From 9:45 a.m. to 12:00 a.m. on Sept. 12, Harvard Professor Martin Puchner gave a spiritual feast on world literature in Academic Hall of the SFS well-attended by teachers and students. In his lecture entitled “World Literature: From the tablet to the Internet” , Professor Puchner took the audience to the world literature through the core of his book, The Written World, focusing on the relationship between storytelling and writing techniques, including the invention of paper, parchment, and printing, and its impact on literature, and showed us the five stages of literature: the foundational epic, the sacred scriptures, the words of the Masters, up to the collection of stories and modern world literature.

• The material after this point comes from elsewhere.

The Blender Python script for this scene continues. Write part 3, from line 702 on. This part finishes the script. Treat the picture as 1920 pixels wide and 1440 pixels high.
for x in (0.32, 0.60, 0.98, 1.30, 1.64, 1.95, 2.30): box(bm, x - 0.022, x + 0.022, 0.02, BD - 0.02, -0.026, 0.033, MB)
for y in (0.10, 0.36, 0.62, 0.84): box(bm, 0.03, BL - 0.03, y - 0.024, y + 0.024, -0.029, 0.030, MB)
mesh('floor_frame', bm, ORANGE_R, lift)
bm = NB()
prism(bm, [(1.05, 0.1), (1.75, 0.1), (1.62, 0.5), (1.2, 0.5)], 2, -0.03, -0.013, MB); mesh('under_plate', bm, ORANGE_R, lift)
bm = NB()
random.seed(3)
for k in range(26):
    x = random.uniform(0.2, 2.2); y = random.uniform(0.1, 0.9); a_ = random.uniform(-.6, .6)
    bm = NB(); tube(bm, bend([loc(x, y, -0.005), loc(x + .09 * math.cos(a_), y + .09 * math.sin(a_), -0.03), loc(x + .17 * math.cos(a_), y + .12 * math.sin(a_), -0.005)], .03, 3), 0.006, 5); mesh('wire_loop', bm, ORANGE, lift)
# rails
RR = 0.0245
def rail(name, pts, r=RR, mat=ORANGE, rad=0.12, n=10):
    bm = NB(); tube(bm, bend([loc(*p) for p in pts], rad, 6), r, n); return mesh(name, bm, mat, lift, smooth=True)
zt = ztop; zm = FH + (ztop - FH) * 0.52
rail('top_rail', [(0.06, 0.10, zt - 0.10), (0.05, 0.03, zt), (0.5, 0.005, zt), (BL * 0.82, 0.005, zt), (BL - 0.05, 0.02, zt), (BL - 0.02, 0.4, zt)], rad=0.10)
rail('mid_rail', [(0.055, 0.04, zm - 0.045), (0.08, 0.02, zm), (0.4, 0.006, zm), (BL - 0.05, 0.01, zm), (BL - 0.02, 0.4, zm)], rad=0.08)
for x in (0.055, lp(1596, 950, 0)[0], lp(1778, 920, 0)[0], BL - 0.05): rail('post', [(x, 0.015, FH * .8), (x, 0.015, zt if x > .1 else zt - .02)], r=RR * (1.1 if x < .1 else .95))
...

Professor Puchner first led the students to the initial stage: the invention of writing and the epic. More than 5,000 years ago, Mesopotamia Civilization invented the word—as if it were embossed on clay, which gave birth to Sumerian. Sumerian was originally hieroglyph, but later developed into cuneiform for the convenience of writing. At that time, scribes used small wooden sticks or reeds to obliquely press some strokes on the clay slab to form words, and these clay slabs can be preserved for a long time after drying. This technique made the first written story “the epic of Gilgamesh” born and preserved.. The ancient Egyptians also used hieroglyph in the early days, and later they invented the alphabet. The alphabet was improved by the Phoenicia and passed on to Greece. After the Greeks improved the writing system, they recorded the great epic of Homer, the Iliad. Both of them were preserved by the invention of the written word, and influenced the world’s two great emperors, Ashurbanipal and Alexander, who changed and shaped the history and established mechanisms to preserve the two epics and influence future generations.
Next, professor Puchner led the students to the second stage: the scribe and the Hebrew Bible. Ezra the Scribe and other exiled scribes who devoted themselves to the transcription of the scriptures created the concept of Sacred Texts, and developed the Hebrew Bible from a classic rooted in land to a text that could also play a role in exile and thus be preserved. This new and modern writing system replaced the Hebrew alphabet with block letters borrowed from Aramaic and passed on for generations.
Then came the third stage: Literature of Master and Teacher. The four masters in different regions and eras, Buddha, Confucius, Socrates, and Jesus, did not use written language, but teach through dialogue and face-to-face conversation with students gathering around them, which was a striking similarity. After the death of the Master, their students usually recalled, arranged and wrote down the Master’s words, and formed a new literary: Master and Teacher’s Literature which revolutionized the world of ideas by shaping Indian philosophy, Chinese philosophy, Western philosophy, and Christianity.
The fourth stage came straight to the collection of stories and papermaking, and printing. By telling the story of the spread of the Tale of Genji, the world’s first novels, and the One Thousand and One Nights, and the Bible under Gutenberg and Luther’s improvements in papermaking and printing, professor Puchner showed us the importance of Chinese papermaking and printing.
The modern world of literature was pointed out in the fifth stage. Mechanical civilization, the technological foundation of modern world literature, has brought some worry to the literary world. Taking Don Quixote as an example, Professor Puchner put forward the concept of “pirate” in literature. In his opinion, as words spread around the world with a lower cost, literature became internationalized, but problems of originality, authority, and ownership followed under the booming printing industry. These issues are particularly worthy of reflection in the context of our current Internet world, but Professor Puchner remained optimistic about the impact of Internet technology on literature.
Finally, Professor Puchner concluded that the most striking feature of literature is the ability to pass down language beyond the limits of space and time.
With the similar actions of sitting before tablets and typing before computers, whatever the technonlogy, the only thing that keeps literature alive is its continued use. In other words, it is education, not technology, that support the future of literature.
In the end, Professor Puchner answered questions from the audience in detail. The lecture was ended with deafening applause.